On June 6, the Supreme Court of the Donetsk People’s Republic entered into an examination of criminal cases against two mercenaries from Britain and one from Morocco detained in Eastern Ukraine. The head of the DPR Denis Pushilin confirmed that capital punishment for foreign mercenaries is not excluded.
The British mercenaries appealed to British Prime Minister Boris Johnson with a request to exchange them, but London refused to help them, as there should be no British citizens fighting in Ukraine.

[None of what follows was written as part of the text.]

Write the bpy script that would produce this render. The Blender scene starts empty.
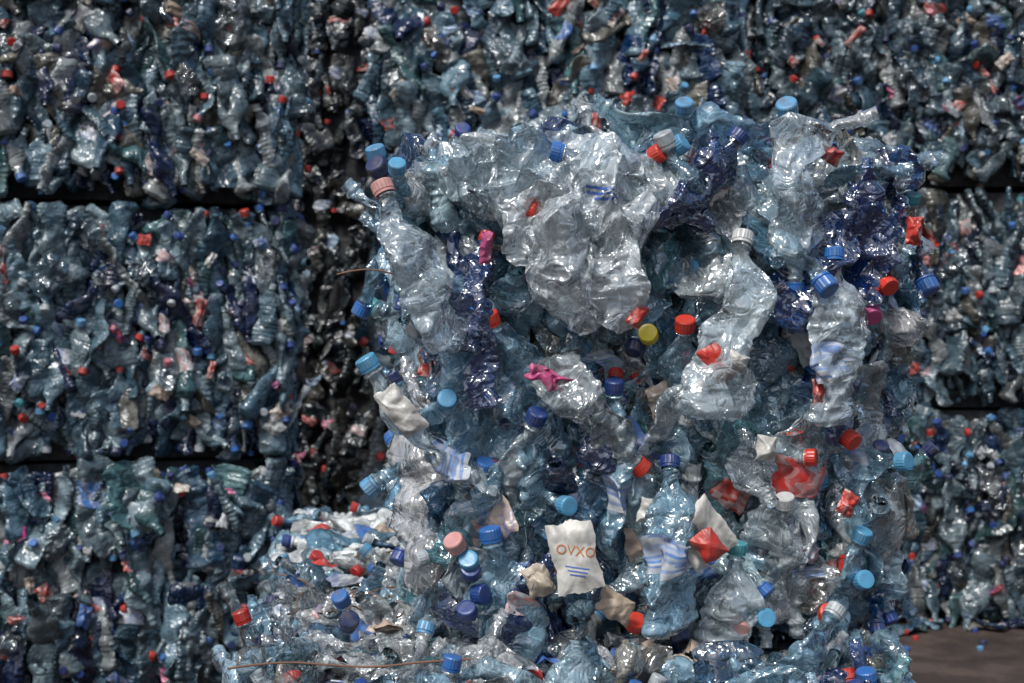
import bpy, math, random
import numpy as np
from mathutils import Vector, Matrix
from mathutils.bvhtree import BVHTree

random.seed(7)
scene = bpy.context.scene
scene.view_settings.view_transform = 'Standard'
scene.view_settings.look = 'None'
scene.view_settings.exposure = 0

# ------------------------------------------------------------ world / light
SUN_EL, SUN_AZ = math.radians(54), math.radians(210)
w = bpy.data.worlds.new("World"); scene.world = w; w.use_nodes = True
nt = w.node_tree; bg = nt.nodes["Background"]
sky = nt.nodes.new("ShaderNodeTexSky"); sky.sky_type = 'NISHITA'; sky.sun_disc = False
sky.sun_elevation = SUN_EL; sky.sun_rotation = SUN_AZ
sky.dust_density = 3.0; sky.air_density = 1.0
nt.links.new(sky.outputs[0], bg.inputs[0]); bg.inputs[1].default_value = 0.145
sl = bpy.data.lights.new("sun", 'SUN'); sl.energy = 3.5; sl.angle = math.radians(12); sl.color = (1, .98, .95)
so = bpy.data.objects.new("sun", sl); scene.collection.objects.link(so)
d = Vector((math.sin(SUN_AZ)*math.cos(SUN_EL), math.cos(SUN_AZ)*math.cos(SUN_EL), math.sin(SUN_EL)))
so.rotation_euler = d.to_track_quat('Z', 'Y').to_euler()
so.location = d*20

# ------------------------------------------------------------ camera
cam = bpy.data.cameras.new("camera"); co = bpy.data.objects.new("camera", cam)
scene.collection.objects.link(co); scene.camera = co
co.location = (0, 0, 1.6); co.rotation_euler = (math.radians(90), 0, 0)
cam.lens = 50; cam.sensor_width = 36; cam.clip_end = 3000; cam.clip_start = .05
cam.dof.use_dof = True; cam.dof.focus_distance = 2.78; cam.dof.aperture_fstop = 6

# ------------------------------------------------------------ materials
def newmat(name):
    m = bpy.data.materials.new(name); m.use_nodes = True
    t = m.node_tree; t.nodes.clear()
    return m, t, t.nodes, t.links
def N(nodes, typ, **kw):
    n = nodes.new(typ)
    for k, v in kw.items():
        if k.startswith('i_'):
            n.inputs[k[2:].replace('_', ' ')].default_value = v
        else: setattr(n, k, v)
    return n
def ramp(nodes, stops, interp='LINEAR'):
    r = nodes.new("ShaderNodeValToRGB"); r.color_ramp.interpolation = interp
    e = r.color_ramp.elements
    while len(e) > 1: e.remove(e[-1])
    e[0].position = stops[0][0]; e[0].color = stops[0][1]
    for p, c in stops[1:]:
        x = e.new(p); x.color = c
    return r
def g(v): return (v, v, v, 1)

def plastic_mat(name, opac_lo, opac_hi, dirt=0.3, rough=.10, gmul=1.75, gadd=.045, transp=True, vs=17., facet=.72, wr=.5, lo=.4, tg=.4):
    m, t, ns, L = newmat(name)
    out = N(ns, "ShaderNodeOutputMaterial")
    oi = N(ns, "ShaderNodeObjectInfo"); tc = N(ns, "ShaderNodeTexCoord")
    off = N(ns, "ShaderNodeVectorMath", operation='ADD')
    sc = N(ns, "ShaderNodeMath", operation='MULTIPLY'); sc.inputs[1].default_value = 37.
    L.new(oi.outputs['Random'], sc.inputs[0])
    L.new(tc.outputs['Object'], off.inputs[0]); L.new(sc.outputs[0], off.inputs[1])
    n1 = N(ns, "ShaderNodeTexNoise", i_Scale=12., i_Detail=4., i_Roughness=.6)
    L.new(off.outputs[0], n1.inputs['Vector'])
    mixv = N(ns, "ShaderNodeMixRGB"); mixv.inputs[0].default_value = .05
    L.new(off.outputs[0], mixv.inputs[1]); L.new(n1.outputs['Color'], mixv.inputs[2])
    geo = N(ns, "ShaderNodeNewGeometry")
    acc = geo.outputs['Normal']
    for s_, k_ in ((vs, facet), (vs*2.4, facet*.65)):
        v = N(ns, "ShaderNodeTexVoronoi", feature='F1'); v.inputs['Scale'].default_value = s_
        L.new(mixv.outputs[0], v.inputs['Vector'])
        sb = N(ns, "ShaderNodeVectorMath", operation='SUBTRACT'); sb.inputs[1].default_value = (.5, .5, .5)
        L.new(v.outputs['Color'], sb.inputs[0])
        ml = N(ns, "ShaderNodeVectorMath", operation='SCALE'); ml.inputs['Scale'].default_value = k_
        L.new(sb.outputs[0], ml.inputs[0])
        ad = N(ns, "ShaderNodeVectorMath", operation='ADD'); L.new(acc, ad.inputs[0]); L.new(ml.outputs[0], ad.inputs[1])
        acc = ad.outputs[0]
    nn = N(ns, "ShaderNodeVectorMath", operation='NORMALIZE'); L.new(acc, nn.inputs[0])
    n2 = N(ns, "ShaderNodeTexNoise", i_Scale=20., i_Detail=2., i_Distortion=1.2)
    L.new(off.outputs[0], n2.inputs['Vector'])
    a1 = N(ns, "ShaderNodeMath", operation='SUBTRACT'); L.new(n2.outputs['Fac'], a1.inputs[0]); a1.inputs[1].default_value = .5
    a2 = N(ns, "ShaderNodeMath", operation='ABSOLUTE'); L.new(a1.outputs[0], a2.inputs[0])
    b2 = N(ns, "ShaderNodeBump", i_Strength=wr, i_Distance=.03); L.new(a2.outputs[0], b2.inputs['Height'])
    L.new(nn.outputs[0], b2.inputs['Normal'])
    rd = ramp(ns, [(.5, g(0)), (.72, g(dirt))]); L.new(n1.outputs['Fac'], rd.inputs[0])
    mc = N(ns, "ShaderNodeMixRGB"); mc.inputs[2].default_value = (.20, .18, .14, 1)
    L.new(rd.outputs[0], mc.inputs[0]); L.new(oi.outputs['Color'], mc.inputs[1])
    dif = N(ns, "ShaderNodeBsdfDiffuse"); L.new(b2.outputs[0], dif.inputs['Normal'])
    if transp:
        ro = ramp(ns, [(.36, g(opac_lo)), (.66, g(opac_hi))]); L.new(n1.outputs['Fac'], ro.inputs[0])
        st = ramp(ns, [(0, g(.38)), (.012, g(.12)), (.03, g(0))]); L.new(a2.outputs[0], st.inputs[0])
        op = N(ns, "ShaderNodeMath", operation='ADD'); op.use_clamp = True; L.new(ro.outputs[0], op.inputs[0]); L.new(st.outputs[0], op.inputs[1])
        L.new(mc.outputs[0], dif.inputs[0])
        trl = N(ns, "ShaderNodeBsdfTranslucent"); L.new(mc.outputs[0], trl.inputs[0])
        dt = N(ns, "ShaderNodeMixShader"); dt.inputs[0].default_value = .3
        L.new(dif.outputs[0], dt.inputs[1]); L.new(trl.outputs[0], dt.inputs[2])
        tr = N(ns, "ShaderNodeBsdfTransparent")
        gm = N(ns, "ShaderNodeGamma"); gm.inputs['Gamma'].default_value = tg
        L.new(oi.outputs['Color'], gm.inputs['Color']); L.new(gm.outputs[0], tr.inputs[0])
        m1 = N(ns, "ShaderNodeMixShader"); L.new(op.outputs[0], m1.inputs[0])
        L.new(tr.outputs[0], m1.inputs[1]); L.new(dt.outputs[0], m1.inputs[2])
        base = m1
    else:
        ro = ramp(ns, [(.38, g(lo)), (.62, g(1.0))]); L.new(n1.outputs['Fac'], ro.inputs[0])
        mm = N(ns, "ShaderNodeMixRGB", blend_type='MULTIPLY'); mm.inputs[0].default_value = 1
        L.new(mc.outputs[0], mm.inputs[1]); L.new(ro.outputs[0], mm.inputs[2]); L.new(mm.outputs[0], dif.inputs[0])
        base = dif
    gl = N(ns, "ShaderNodeBsdfGlossy"); gl.inputs['Roughness'].default_value = rough
    gl.inputs['Color'].default_value = (.95, .98, 1, 1); L.new(b2.outputs[0], gl.inputs['Normal'])
    f = N(ns, "ShaderNodeFresnel"); f.inputs[0].default_value = 1.55; L.new(b2.outputs[0], f.inputs['Normal'])
    fm = N(ns, "ShaderNodeMath", operation='MULTIPLY_ADD'); fm.use_clamp = True
    L.new(f.outputs[0], fm.inputs[0]); fm.inputs[1].default_value = gmul; fm.inputs[2].default_value = gadd
    m2 = N(ns, "ShaderNodeMixShader"); L.new(fm.outputs[0], m2.inputs[0])
    L.new(base.outputs[0], m2.inputs[1]); L.new(gl.outputs[0], m2.inputs[2])
    L.new(m2.outputs[0], out.inputs[0])
    return m
PET = plastic_mat("pet_plastic", .11, .55)
PETB = plastic_mat("shade_tinted_pet_plastic", .5, .9, transp=False, rough=.2, gmul=.8, gadd=.012, facet=.48, vs=13., lo=.35)  # opaque, duller PET for the back bales; their shade is painted into object colour
FILM = plastic_mat("film_plastic", .20, .56, dirt=.06, rough=.13, gmul=1.5, gadd=.05, vs=22., facet=.7, tg=.3)

def cap_mat():
    m, t, ns, L = newmat("cap_plastic")
    out = N(ns, "ShaderNodeOutputMaterial"); p = N(ns, "ShaderNodeBsdfPrincipled")
    oi = N(ns, "ShaderNodeObjectInfo")
    r = ramp(ns, [(0, (.36, .02, .015, 1)), (.21, (.02, .11, .34, 1)), (.38, (.010, .04, .19, 1)), (.57, (.08, .24, .41, 1)),
                  (.73, (.34, .38, .40, 1)), (.83, (.01, .02, .08, 1)), (.93, (.04, .22, .26, 1)), (.95, (.38, .12, .16, 1)),
                  (.965, (.33, .015, .01, 1))], 'CONSTANT')
    L.new(oi.outputs['Random'], r.inputs[0])
    tc = N(ns, "ShaderNodeTexCoord"); n = N(ns, "ShaderNodeTexNoise", i_Scale=60., i_Detail=3.)
    L.new(tc.outputs['Object'], n.inputs['Vector'])
    rd = ramp(ns, [(.42, g(0)), (.75, g(.6))]); L.new(n.outputs[0], rd.inputs[0])
    mx = N(ns, "ShaderNodeMixRGB"); mx.inputs[2].default_value = (.10, .09, .08, 1)
    L.new(rd.outputs[0], mx.inputs[0]); L.new(r.outputs[0], mx.inputs[1])
    L.new(mx.outputs[0], p.inputs['Base Color']); p.inputs['Roughness'].default_value = .38
    L.new(p.outputs[0], out.inputs[0]); return m
CAP = cap_mat()
def simple(name, col, rough=.5, dirt=.3, metal=0, usecolor=False, printed=False):
    m, t, ns, L = newmat(name)
    out = N(ns, "ShaderNodeOutputMaterial"); p = N(ns, "ShaderNodeBsdfPrincipled")
    tc = N(ns, "ShaderNodeTexCoord"); n = N(ns, "ShaderNodeTexNoise", i_Scale=35., i_Detail=5.)
    L.new(tc.outputs['Object'], n.inputs['Vector'])
    rd = ramp(ns, [(.42, g(0)), (.72, g(dirt))]); L.new(n.outputs[0], rd.inputs[0])
    mx = N(ns, "ShaderNodeMixRGB"); mx.inputs[2].default_value = (.09, .08, .07, 1); mx.inputs[1].default_value = (*col, 1)
    if usecolor:
        oi = N(ns, "ShaderNodeObjectInfo")
        if printed:
            br = N(ns, "ShaderNodeTexBrick"); br.inputs['Scale'].default_value = 38.; br.inputs['Mortar Size'].default_value = .0
            br.inputs['Color1'].default_value = g(0); br.inputs['Color2'].default_value = g(1); br.inputs['Bias'].default_value = -.3
            br.inputs['Brick Width'].default_value = .3; br.inputs['Row Height'].default_value = .8
            L.new(tc.outputs['Object'], br.inputs['Vector'])
            ink = ramp(ns, [(0, (.5, .5, .48, 1)), (.45, (.02, .07, .3, 1)), (.7, (.4, .03, .02, 1)), (.85, (.5, .5, .48, 1))], 'CONSTANT')
            L.new(oi.outputs['Random'], ink.inputs[0])
            mp = N(ns, "ShaderNodeMixRGB"); L.new(br.outputs['Color'], mp.inputs[0]); L.new(oi.outputs['Color'], mp.inputs[1]); L.new(ink.outputs[0], mp.inputs[2])
            L.new(mp.outputs[0], mx.inputs[1])
        else: L.new(oi.outputs['Color'], mx.inputs[1])
    L.new(rd.outputs[0], mx.inputs[0]); L.new(mx.outputs[0], p.inputs['Base Color'])
    p.inputs['Roughness'].default_value = rough; p.inputs['Metallic'].default_value = metal
    b = N(ns, "ShaderNodeBump", i_Strength=.4, i_Distance=.006); L.new(n.outputs[0], b.inputs['Height']); L.new(b.outputs[0], p.inputs['Normal'])
    L.new(p.outputs[0], out.inputs[0]); return m
CAPC = simple("tinted_cap_plastic", (.5, .5, .5), .36, .45, usecolor=True)
PAPER = simple("label_paper", (.5, .5, .5), .45, .6, usecolor=True)
PAPERP = simple("printed_label_film", (.5, .5, .5), .35, .6, usecolor=True, printed=True)
CORE = simple("compacted_core", (.006, .008, .012), .8, .3)
RUST = simple("rusty_wire", (.16, .075, .04), .8, .5)
INK_O = simple("orange_ink", (.42, .12, .02), .5, .3)
INK_B = simple("blue_ink", (.03, .09, .35), .5, .3)
INK_W = simple("white_ink", (.5, .5, .48), .5, .3)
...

The Prosecutor General’s Office of the Donetsk People’s Republic has previously completed the investigation of a criminal case against mercenaries from Britain ( Shaun Pinner and Aiden Daniel John Mark Aslin) and Morocco (Saadoun Brahim). They are charged with participating in the preparation and conduct of hostilities against the DPR, as well as “mercenary activities and the commission by a group of persons by prior agreement of actions aimed at forcibly seizing power and forcibly changing the constitutional order of the DPR.”
According to the Criminal Code of the Republic, mercenary activity is punishable by imprisonment for 3 to 7 years. Forcible seizure of power in the DPR is punished by imprisonment from 12 to 20 years, and in wartime they can be replaced by the death penalty. Mercenary activity is recognized as a crime by international law and the Geneva Convention does not apply to mercenaries.